If we offend, it is with our good will.
That you should think, we come not to offend,
But with good will. To show our simple skill,
That is the true beginning of our end.
Consider then we come but in despite.
We do not come as minding to contest you,
Our true intent is. All for your delight
We are not here. That you should here repent you,
The actors are at hand and by their
You shall know all that you are like to know.
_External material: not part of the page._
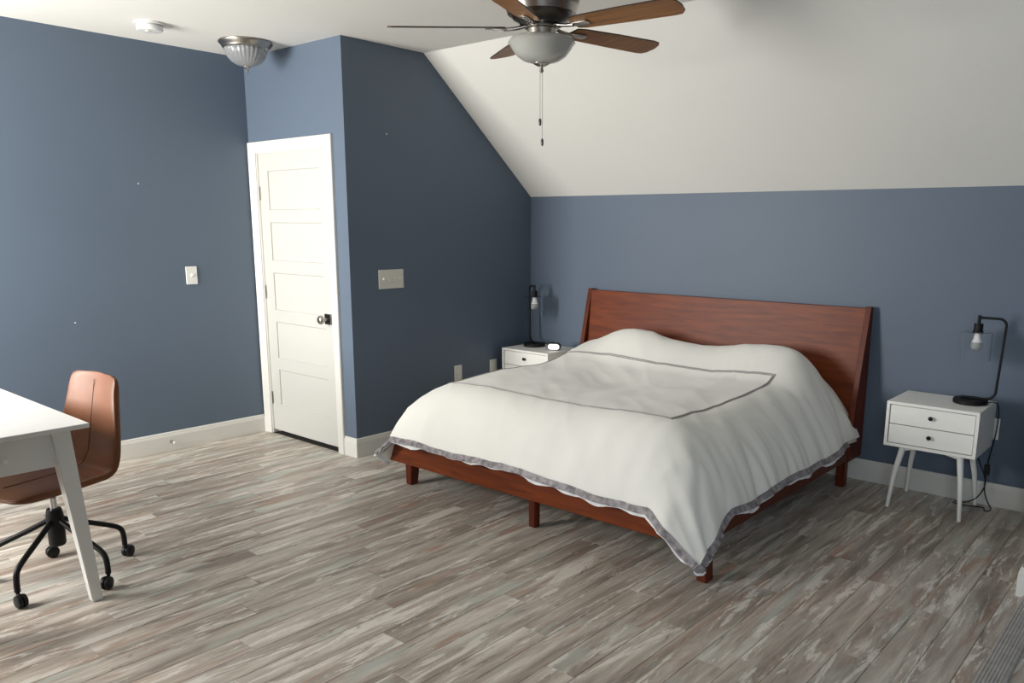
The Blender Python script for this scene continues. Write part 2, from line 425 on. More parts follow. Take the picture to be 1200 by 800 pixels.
# ---------------------------------------------------------------- bed
BX0, BX1 = -3.60, -1.56; BC = (BX0+BX1)/2; FY = 2.868
bed = thing('platform_bed', 'low cherry-stained wooden platform bed with tilted headboard against the blue-grey wall', 'bed', (BC, 3.8, 0))
def bl(x, y, z): return (x-BC, y-3.8, z)
def bbox(bm, x0, x1, y0, y1, z0, z1, bev=.003): return box(bm, x0-BC, x1-BC, y0-3.8, y1-3.8, z0, z1, bev)
bm = BM(); bbox(bm, BX0+.02, BX1-.02, FY, FY+.03, .165, .285, .004); obj('foot_rail', bm, M['cherry'], bed)
for s, nm in ((0, 'left'), (1, 'right')):
    xa = BX0 if s == 0 else BX1-.03
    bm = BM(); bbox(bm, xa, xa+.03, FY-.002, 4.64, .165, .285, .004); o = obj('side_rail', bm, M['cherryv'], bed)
def leg_bm(xt, yt, xb, yb_, w0, w1, ztop, d0=None, d1=None):
    d0 = d0 or w0; d1 = d1 or w1; t = BM(); vs = []
    for (x, y, z, a, c) in ((xb, yb_, 0, w1, d1), (xt, yt, ztop, w0, d0)):
        vs.append([t.verts.new(bl(x+i*a/2, y+j*c/2, z)) for i, j in ((-1, -1), (1, -1), (1, 1), (-1, 1))])
    for j in range(4): t.faces.new((vs[0][j], vs[0][(j+1) % 4], vs[1][(j+1) % 4], vs[1][j]))
    t.faces.new(vs[0][::-1]); t.faces.new(vs[1]); bmesh.ops.bevel(t, geom=t.edges[:], offset=.004, segments=2, affect='EDGES'); return t
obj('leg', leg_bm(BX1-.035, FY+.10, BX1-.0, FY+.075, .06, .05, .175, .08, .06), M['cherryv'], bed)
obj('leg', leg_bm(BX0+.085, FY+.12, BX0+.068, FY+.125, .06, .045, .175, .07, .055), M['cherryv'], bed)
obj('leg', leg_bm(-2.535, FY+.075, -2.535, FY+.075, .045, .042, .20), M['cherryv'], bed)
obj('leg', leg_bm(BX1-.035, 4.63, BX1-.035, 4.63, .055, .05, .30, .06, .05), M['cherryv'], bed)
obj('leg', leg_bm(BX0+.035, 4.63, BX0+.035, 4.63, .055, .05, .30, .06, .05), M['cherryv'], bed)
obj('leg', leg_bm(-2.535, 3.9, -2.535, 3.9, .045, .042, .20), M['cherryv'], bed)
# headboard: panel between two wedge shaped uprights
HB = YB-.02
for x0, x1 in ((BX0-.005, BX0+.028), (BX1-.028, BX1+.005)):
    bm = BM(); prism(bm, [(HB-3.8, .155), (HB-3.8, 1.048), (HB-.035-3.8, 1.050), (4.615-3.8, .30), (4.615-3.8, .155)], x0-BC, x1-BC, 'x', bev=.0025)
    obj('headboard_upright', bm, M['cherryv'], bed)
bm = BM(); prism(bm, [(HB-.055-3.8, .28), (HB-.012-3.8, 1.040), (HB-.036-3.8, 1.040), (HB-.125-3.8, .28)], BX0+.026-BC, BX1-.026-BC, 'x', bev=.002)
obj('headboard_panel', bm, M['cherry'], bed)
for k in range(12):
    y = FY+.08+k*.145
    bm = BM(); bbox(bm, BX0+.03, BX1-.03, y, y+.07, .215, .235, 0); obj('slat', bm, M['matt'], bed)
mt = BM(); box(mt, BX0+.13, BX1-.13, FY+.17, 4.64, .2365, .44, .04, seg=4)
tag(obj('mattress', mt, M['matt'], None, True), 'white mattress mostly hidden under the duvet on the bed frame', 'mattress')
for cx in (-3.06, -2.12):
    b = BM(); t = bmesh.new(); bmesh.ops.create_uvsphere(t, u_segments=24, v_segments=14, radius=1)
    for v in t.verts:
        x, y, z = v.co; v.co = Vector((math.copysign(abs(x)**.6, x)*.38+cx, math.copysign(abs(y)**.7, y)*.17+4.46, z*.085+.60))
    add(b, t); tag(obj('pillow', b, M['under'], None, True), 'pillow making a hump under the %s side of the duvet head end' % ('left' if cx < -2.6 else 'right'), 'pillow')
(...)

Now if the punctuation had been properly placed, this passage would mean exactly the opposite of what it says. Instead of saying that they mean to offend with good will, it would instead be a polite introduction. Here's the modified version, the same words, different punctuation: "If we offend, it is with our good will that you should think we come not to offend. But with good will to show our simple skill that is the true beginning of our end. Consider then we come, but in despite we do not come as minding to contest you. Our true intent is all for your delight. We are not here that you should here repent you. The actors are at hand and by their show you shall know all that you are like to know."

Totally different, right?

And to close this post that approaches verbosity, I challenge you all to consider your written speech. It pains me to see otherwise intelligent people shutting down their minds when their hands touch the clicky keys. White, in The Elements of Style (a handy little writing guide), warns of the lure of the exilaration typing can lead to, usually creating wordy, unnecessary sentences. I shall warn of another sort of lure, the lure of allowing expedience and ease of communication prevent clear, thoughtful writing.

Maiden Voyage

Welcome to Poems, Prose, or Parody. I invite you to follow me as I indulge in various literary whims--discussing a good book, ranting about grammar (or lack thereof), or sharing some of my own writing. A few other somewhat-less-than-literary topics may also pop up, but for the most part, this is my little corner of the literary universe.